* **Written exercise**: Reproduce the following material exactly, including every line.

* **Data shown**:
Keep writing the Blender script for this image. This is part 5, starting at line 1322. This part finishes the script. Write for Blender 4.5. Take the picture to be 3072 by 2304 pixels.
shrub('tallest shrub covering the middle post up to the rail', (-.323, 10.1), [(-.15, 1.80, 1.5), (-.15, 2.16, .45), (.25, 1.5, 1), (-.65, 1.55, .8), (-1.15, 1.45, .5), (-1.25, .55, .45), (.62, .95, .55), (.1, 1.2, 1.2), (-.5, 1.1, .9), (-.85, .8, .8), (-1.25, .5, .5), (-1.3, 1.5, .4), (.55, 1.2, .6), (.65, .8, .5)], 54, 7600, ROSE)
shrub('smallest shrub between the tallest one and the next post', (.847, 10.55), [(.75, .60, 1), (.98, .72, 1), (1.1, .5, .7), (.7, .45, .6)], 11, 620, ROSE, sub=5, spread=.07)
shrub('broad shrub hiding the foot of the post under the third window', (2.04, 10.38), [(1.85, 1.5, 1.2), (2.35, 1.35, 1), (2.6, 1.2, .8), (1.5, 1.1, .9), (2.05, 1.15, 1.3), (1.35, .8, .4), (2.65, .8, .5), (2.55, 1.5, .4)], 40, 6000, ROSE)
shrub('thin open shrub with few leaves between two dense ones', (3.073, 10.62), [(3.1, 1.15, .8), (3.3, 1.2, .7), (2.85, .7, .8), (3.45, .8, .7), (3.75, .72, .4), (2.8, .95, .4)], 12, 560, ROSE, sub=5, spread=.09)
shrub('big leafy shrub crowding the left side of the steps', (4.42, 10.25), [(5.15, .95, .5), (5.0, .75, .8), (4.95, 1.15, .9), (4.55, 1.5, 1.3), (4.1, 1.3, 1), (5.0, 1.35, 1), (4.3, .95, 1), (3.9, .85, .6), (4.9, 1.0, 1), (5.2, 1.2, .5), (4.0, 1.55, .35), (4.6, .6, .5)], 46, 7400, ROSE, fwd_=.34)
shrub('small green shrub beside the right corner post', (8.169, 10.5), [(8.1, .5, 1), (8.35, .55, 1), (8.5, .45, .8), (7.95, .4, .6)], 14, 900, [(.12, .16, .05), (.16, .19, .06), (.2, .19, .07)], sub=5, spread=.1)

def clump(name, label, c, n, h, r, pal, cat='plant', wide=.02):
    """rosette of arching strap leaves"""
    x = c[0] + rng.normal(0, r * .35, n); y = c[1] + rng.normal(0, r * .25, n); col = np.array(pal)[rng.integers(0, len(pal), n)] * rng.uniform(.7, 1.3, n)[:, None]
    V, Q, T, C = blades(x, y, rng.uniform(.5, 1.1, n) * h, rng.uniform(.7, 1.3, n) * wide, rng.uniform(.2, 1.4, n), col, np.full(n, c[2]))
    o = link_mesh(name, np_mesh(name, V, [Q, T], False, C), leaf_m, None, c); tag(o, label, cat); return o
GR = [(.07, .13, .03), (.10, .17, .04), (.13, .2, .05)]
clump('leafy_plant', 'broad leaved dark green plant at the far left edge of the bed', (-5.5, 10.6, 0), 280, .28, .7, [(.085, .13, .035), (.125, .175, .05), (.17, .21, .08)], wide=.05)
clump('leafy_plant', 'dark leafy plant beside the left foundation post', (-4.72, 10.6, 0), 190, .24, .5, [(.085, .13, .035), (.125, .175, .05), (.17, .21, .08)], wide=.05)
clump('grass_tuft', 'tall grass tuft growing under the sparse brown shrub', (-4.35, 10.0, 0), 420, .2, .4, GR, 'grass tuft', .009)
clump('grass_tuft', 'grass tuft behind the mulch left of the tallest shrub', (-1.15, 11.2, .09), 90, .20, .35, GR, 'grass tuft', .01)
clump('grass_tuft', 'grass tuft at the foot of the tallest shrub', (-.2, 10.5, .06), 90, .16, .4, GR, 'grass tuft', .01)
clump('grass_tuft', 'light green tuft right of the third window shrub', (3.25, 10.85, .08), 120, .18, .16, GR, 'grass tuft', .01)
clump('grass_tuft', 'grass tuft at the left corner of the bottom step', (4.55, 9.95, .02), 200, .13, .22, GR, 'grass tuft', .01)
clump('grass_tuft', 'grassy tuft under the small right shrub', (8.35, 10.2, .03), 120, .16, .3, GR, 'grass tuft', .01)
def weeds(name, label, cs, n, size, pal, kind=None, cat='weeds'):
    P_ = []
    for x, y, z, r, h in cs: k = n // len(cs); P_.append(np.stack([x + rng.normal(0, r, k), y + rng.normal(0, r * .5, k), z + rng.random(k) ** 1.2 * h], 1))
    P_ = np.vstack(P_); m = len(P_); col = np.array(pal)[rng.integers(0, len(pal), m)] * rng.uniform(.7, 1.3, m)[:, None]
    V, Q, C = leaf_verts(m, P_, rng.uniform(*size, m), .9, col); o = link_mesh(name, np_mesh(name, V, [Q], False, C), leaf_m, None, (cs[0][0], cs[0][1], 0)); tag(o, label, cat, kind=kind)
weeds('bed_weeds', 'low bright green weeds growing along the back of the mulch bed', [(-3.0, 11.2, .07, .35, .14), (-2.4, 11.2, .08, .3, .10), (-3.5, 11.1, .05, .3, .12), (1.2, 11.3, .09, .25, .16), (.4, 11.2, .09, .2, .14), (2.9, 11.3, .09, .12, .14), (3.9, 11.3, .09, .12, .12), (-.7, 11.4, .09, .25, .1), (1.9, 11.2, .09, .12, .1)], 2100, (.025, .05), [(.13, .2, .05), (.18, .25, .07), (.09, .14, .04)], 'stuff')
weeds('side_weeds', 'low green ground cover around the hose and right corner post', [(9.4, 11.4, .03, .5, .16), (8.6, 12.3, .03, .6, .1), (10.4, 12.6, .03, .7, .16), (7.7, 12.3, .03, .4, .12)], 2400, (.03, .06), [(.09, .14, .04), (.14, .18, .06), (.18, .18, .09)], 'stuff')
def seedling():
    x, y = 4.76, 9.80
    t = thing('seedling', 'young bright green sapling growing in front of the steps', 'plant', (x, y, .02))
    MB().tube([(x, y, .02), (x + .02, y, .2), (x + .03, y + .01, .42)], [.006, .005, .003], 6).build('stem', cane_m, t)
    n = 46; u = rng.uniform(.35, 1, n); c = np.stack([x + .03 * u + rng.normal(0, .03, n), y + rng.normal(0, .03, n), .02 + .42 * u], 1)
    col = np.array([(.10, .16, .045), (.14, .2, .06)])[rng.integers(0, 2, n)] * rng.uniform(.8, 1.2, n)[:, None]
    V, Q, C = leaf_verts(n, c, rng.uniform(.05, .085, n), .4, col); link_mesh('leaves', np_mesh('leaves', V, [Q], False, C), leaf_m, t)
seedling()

* **Result of the exercise**:
Keep writing the Blender script for this image. This is part 5, starting at line 1322. This part finishes the script. Write for Blender 4.5. Take the picture to be 3072 by 2304 pixels.
shrub('tallest shrub covering the middle post up to the rail', (-.323, 10.1), [(-.15, 1.80, 1.5), (-.15, 2.16, .45), (.25, 1.5, 1), (-.65, 1.55, .8), (-1.15, 1.45, .5), (-1.25, .55, .45), (.62, .95, .55), (.1, 1.2, 1.2), (-.5, 1.1, .9), (-.85, .8, .8), (-1.25, .5, .5), (-1.3, 1.5, .4), (.55, 1.2, .6), (.65, .8, .5)], 54, 7600, ROSE)
shrub('smallest shrub between the tallest one and the next post', (.847, 10.55), [(.75, .60, 1), (.98, .72, 1), (1.1, .5, .7), (.7, .45, .6)], 11, 620, ROSE, sub=5, spread=.07)
shrub('broad shrub hiding the foot of the post under the third window', (2.04, 10.38), [(1.85, 1.5, 1.2), (2.35, 1.35, 1), (2.6, 1.2, .8), (1.5, 1.1, .9), (2.05, 1.15, 1.3), (1.35, .8, .4), (2.65, .8, .5), (2.55, 1.5, .4)], 40, 6000, ROSE)
shrub('thin open shrub with few leaves between two dense ones', (3.073, 10.62), [(3.1, 1.15, .8), (3.3, 1.2, .7), (2.85, .7, .8), (3.45, .8, .7), (3.75, .72, .4), (2.8, .95, .4)], 12, 560, ROSE, sub=5, spread=.09)
shrub('big leafy shrub crowding the left side of the steps', (4.42, 10.25), [(5.15, .95, .5), (5.0, .75, .8), (4.95, 1.15, .9), (4.55, 1.5, 1.3), (4.1, 1.3, 1), (5.0, 1.35, 1), (4.3, .95, 1), (3.9, .85, .6), (4.9, 1.0, 1), (5.2, 1.2, .5), (4.0, 1.55, .35), (4.6, .6, .5)], 46, 7400, ROSE, fwd_=.34)
shrub('small green shrub beside the right corner post', (8.169, 10.5), [(8.1, .5, 1), (8.35, .55, 1), (8.5, .45, .8), (7.95, .4, .6)], 14, 900, [(.12, .16, .05), (.16, .19, .06), (.2, .19, .07)], sub=5, spread=.1)

def clump(name, label, c, n, h, r, pal, cat='plant', wide=.02):
    """rosette of arching strap leaves"""
    x = c[0] + rng.normal(0, r * .35, n); y = c[1] + rng.normal(0, r * .25, n); col = np.array(pal)[rng.integers(0, len(pal), n)] * rng.uniform(.7, 1.3, n)[:, None]
    V, Q, T, C = blades(x, y, rng.uniform(.5, 1.1, n) * h, rng.uniform(.7, 1.3, n) * wide, rng.uniform(.2, 1.4, n), col, np.full(n, c[2]))
    o = link_mesh(name, np_mesh(name, V, [Q, T], False, C), leaf_m, None, c); tag(o, label, cat); return o
GR = [(.07, .13, .03), (.10, .17, .04), (.13, .2, .05)]
clump('leafy_plant', 'broad leaved dark green plant at the far left edge of the bed', (-5.5, 10.6, 0), 280, .28, .7, [(.085, .13, .035), (.125, .175, .05), (.17, .21, .08)], wide=.05)
clump('leafy_plant', 'dark leafy plant beside the left foundation post', (-4.72, 10.6, 0), 190, .24, .5, [(.085, .13, .035), (.125, .175, .05), (.17, .21, .08)], wide=.05)
clump('grass_tuft', 'tall grass tuft growing under the sparse brown shrub', (-4.35, 10.0, 0), 420, .2, .4, GR, 'grass tuft', .009)
clump('grass_tuft', 'grass tuft behind the mulch left of the tallest shrub', (-1.15, 11.2, .09), 90, .20, .35, GR, 'grass tuft', .01)
clump('grass_tuft', 'grass tuft at the foot of the tallest shrub', (-.2, 10.5, .06), 90, .16, .4, GR, 'grass tuft', .01)
clump('grass_tuft', 'light green tuft right of the third window shrub', (3.25, 10.85, .08), 120, .18, .16, GR, 'grass tuft', .01)
clump('grass_tuft', 'grass tuft at the left corner of the bottom step', (4.55, 9.95, .02), 200, .13, .22, GR, 'grass tuft', .01)
clump('grass_tuft', 'grassy tuft under the small right shrub', (8.35, 10.2, .03), 120, .16, .3, GR, 'grass tuft', .01)
def weeds(name, label, cs, n, size, pal, kind=None, cat='weeds'):
    P_ = []
    for x, y, z, r, h in cs: k = n // len(cs); P_.append(np.stack([x + rng.normal(0, r, k), y + rng.normal(0, r * .5, k), z + rng.random(k) ** 1.2 * h], 1))
    P_ = np.vstack(P_); m = len(P_); col = np.array(pal)[rng.integers(0, len(pal), m)] * rng.uniform(.7, 1.3, m)[:, None]
    V, Q, C = leaf_verts(m, P_, rng.uniform(*size, m), .9, col); o = link_mesh(name, np_mesh(name, V, [Q], False, C), leaf_m, None, (cs[0][0], cs[0][1], 0)); tag(o, label, cat, kind=kind)
weeds('bed_weeds', 'low bright green weeds growing along the back of the mulch bed', [(-3.0, 11.2, .07, .35, .14), (-2.4, 11.2, .08, .3, .10), (-3.5, 11.1, .05, .3, .12), (1.2, 11.3, .09, .25, .16), (.4, 11.2, .09, .2, .14), (2.9, 11.3, .09, .12, .14), (3.9, 11.3, .09, .12, .12), (-.7, 11.4, .09, .25, .1), (1.9, 11.2, .09, .12, .1)], 2100, (.025, .05), [(.13, .2, .05), (.18, .25, .07), (.09, .14, .04)], 'stuff')
weeds('side_weeds', 'low green ground cover around the hose and right corner post', [(9.4, 11.4, .03, .5, .16), (8.6, 12.3, .03, .6, .1), (10.4, 12.6, .03, .7, .16), (7.7, 12.3, .03, .4, .12)], 2400, (.03, .06), [(.09, .14, .04), (.14, .18, .06), (.18, .18, .09)], 'stuff')
def seedling():
    x, y = 4.76, 9.80
    t = thing('seedling', 'young bright green sapling growing in front of the steps', 'plant', (x, y, .02))
    MB().tube([(x, y, .02), (x + .02, y, .2), (x + .03, y + .01, .42)], [.006, .005, .003], 6).build('stem', cane_m, t)
    n = 46; u = rng.uniform(.35, 1, n); c = np.stack([x + .03 * u + rng.normal(0, .03, n), y + rng.normal(0, .03, n), .02 + .42 * u], 1)
    col = np.array([(.10, .16, .045), (.14, .2, .06)])[rng.integers(0, 2, n)] * rng.uniform(.8, 1.2, n)[:, None]
    V, Q, C = leaf_verts(n, c, rng.uniform(.05, .085, n), .4, col); link_mesh('leaves', np_mesh('leaves', V, [Q], False, C), leaf_m, t)
seedling()